▸ AIM
Everything from the first line of the entries below through the line holding "tp, loc=tp.location, bevel=0.0012)" must be printed exactly as written.

============

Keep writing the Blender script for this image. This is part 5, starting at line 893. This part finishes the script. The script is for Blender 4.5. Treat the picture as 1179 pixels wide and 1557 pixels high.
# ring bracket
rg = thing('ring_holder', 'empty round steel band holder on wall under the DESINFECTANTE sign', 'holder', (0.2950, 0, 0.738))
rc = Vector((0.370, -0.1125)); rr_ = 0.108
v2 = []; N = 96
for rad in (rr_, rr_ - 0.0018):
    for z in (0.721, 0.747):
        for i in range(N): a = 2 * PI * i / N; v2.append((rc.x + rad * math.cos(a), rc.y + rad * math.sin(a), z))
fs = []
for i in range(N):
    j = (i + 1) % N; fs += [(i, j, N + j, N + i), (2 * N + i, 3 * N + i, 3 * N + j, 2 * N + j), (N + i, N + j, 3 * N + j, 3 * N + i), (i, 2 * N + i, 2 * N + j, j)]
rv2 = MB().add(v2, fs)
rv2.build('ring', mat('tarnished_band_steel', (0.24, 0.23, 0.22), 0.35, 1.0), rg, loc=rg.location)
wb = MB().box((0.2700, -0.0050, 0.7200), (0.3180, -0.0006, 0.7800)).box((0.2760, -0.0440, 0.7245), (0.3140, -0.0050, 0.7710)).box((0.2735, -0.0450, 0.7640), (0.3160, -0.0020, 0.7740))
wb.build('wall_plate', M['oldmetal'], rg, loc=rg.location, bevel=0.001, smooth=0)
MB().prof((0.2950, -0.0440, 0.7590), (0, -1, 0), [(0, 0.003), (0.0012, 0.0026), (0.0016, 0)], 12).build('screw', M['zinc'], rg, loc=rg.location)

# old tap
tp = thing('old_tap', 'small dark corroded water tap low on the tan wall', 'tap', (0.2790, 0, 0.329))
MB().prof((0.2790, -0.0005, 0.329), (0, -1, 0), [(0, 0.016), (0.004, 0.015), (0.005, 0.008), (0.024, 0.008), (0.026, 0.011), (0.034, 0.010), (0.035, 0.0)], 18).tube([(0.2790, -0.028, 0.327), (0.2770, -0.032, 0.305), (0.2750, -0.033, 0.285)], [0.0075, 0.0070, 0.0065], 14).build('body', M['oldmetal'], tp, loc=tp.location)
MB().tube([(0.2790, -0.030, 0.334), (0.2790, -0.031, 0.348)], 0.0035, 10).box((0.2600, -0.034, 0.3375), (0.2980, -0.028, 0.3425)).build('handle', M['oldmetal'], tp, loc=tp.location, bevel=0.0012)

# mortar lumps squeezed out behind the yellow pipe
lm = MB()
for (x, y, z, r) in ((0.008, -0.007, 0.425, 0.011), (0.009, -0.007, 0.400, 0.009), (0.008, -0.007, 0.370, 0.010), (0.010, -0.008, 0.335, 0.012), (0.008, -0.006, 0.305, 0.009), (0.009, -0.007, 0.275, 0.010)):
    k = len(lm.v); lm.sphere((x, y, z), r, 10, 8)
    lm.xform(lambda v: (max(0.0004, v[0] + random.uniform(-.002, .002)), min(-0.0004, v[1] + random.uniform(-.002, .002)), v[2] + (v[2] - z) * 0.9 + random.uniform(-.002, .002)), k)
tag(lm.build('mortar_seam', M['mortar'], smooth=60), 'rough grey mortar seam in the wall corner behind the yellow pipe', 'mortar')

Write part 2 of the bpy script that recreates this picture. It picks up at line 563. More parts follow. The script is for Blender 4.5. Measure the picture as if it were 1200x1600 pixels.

============

▸ SOLUTION FOR THIS TASK
Keep writing the Blender script for this image. This is part 5, starting at line 893. This part finishes the script. The script is for Blender 4.5. Treat the picture as 1179 pixels wide and 1557 pixels high.
# ring bracket
rg = thing('ring_holder', 'empty round steel band holder on wall under the DESINFECTANTE sign', 'holder', (0.2950, 0, 0.738))
rc = Vector((0.370, -0.1125)); rr_ = 0.108
v2 = []; N = 96
for rad in (rr_, rr_ - 0.0018):
    for z in (0.721, 0.747):
        for i in range(N): a = 2 * PI * i / N; v2.append((rc.x + rad * math.cos(a), rc.y + rad * math.sin(a), z))
fs = []
for i in range(N):
    j = (i + 1) % N; fs += [(i, j, N + j, N + i), (2 * N + i, 3 * N + i, 3 * N + j, 2 * N + j), (N + i, N + j, 3 * N + j, 3 * N + i), (i, 2 * N + i, 2 * N + j, j)]
rv2 = MB().add(v2, fs)
rv2.build('ring', mat('tarnished_band_steel', (0.24, 0.23, 0.22), 0.35, 1.0), rg, loc=rg.location)
wb = MB().box((0.2700, -0.0050, 0.7200), (0.3180, -0.0006, 0.7800)).box((0.2760, -0.0440, 0.7245), (0.3140, -0.0050, 0.7710)).box((0.2735, -0.0450, 0.7640), (0.3160, -0.0020, 0.7740))
wb.build('wall_plate', M['oldmetal'], rg, loc=rg.location, bevel=0.001, smooth=0)
MB().prof((0.2950, -0.0440, 0.7590), (0, -1, 0), [(0, 0.003), (0.0012, 0.0026), (0.0016, 0)], 12).build('screw', M['zinc'], rg, loc=rg.location)

# old tap
tp = thing('old_tap', 'small dark corroded water tap low on the tan wall', 'tap', (0.2790, 0, 0.329))
MB().prof((0.2790, -0.0005, 0.329), (0, -1, 0), [(0, 0.016), (0.004, 0.015), (0.005, 0.008), (0.024, 0.008), (0.026, 0.011), (0.034, 0.010), (0.035, 0.0)], 18).tube([(0.2790, -0.028, 0.327), (0.2770, -0.032, 0.305), (0.2750, -0.033, 0.285)], [0.0075, 0.0070, 0.0065], 14).build('body', M['oldmetal'], tp, loc=tp.location)
MB().tube([(0.2790, -0.030, 0.334), (0.2790, -0.031, 0.348)], 0.0035, 10).box((0.2600, -0.034, 0.3375), (0.2980, -0.028, 0.3425)).build('handle', M['oldmetal'], tp, loc=tp.location, bevel=0.0012)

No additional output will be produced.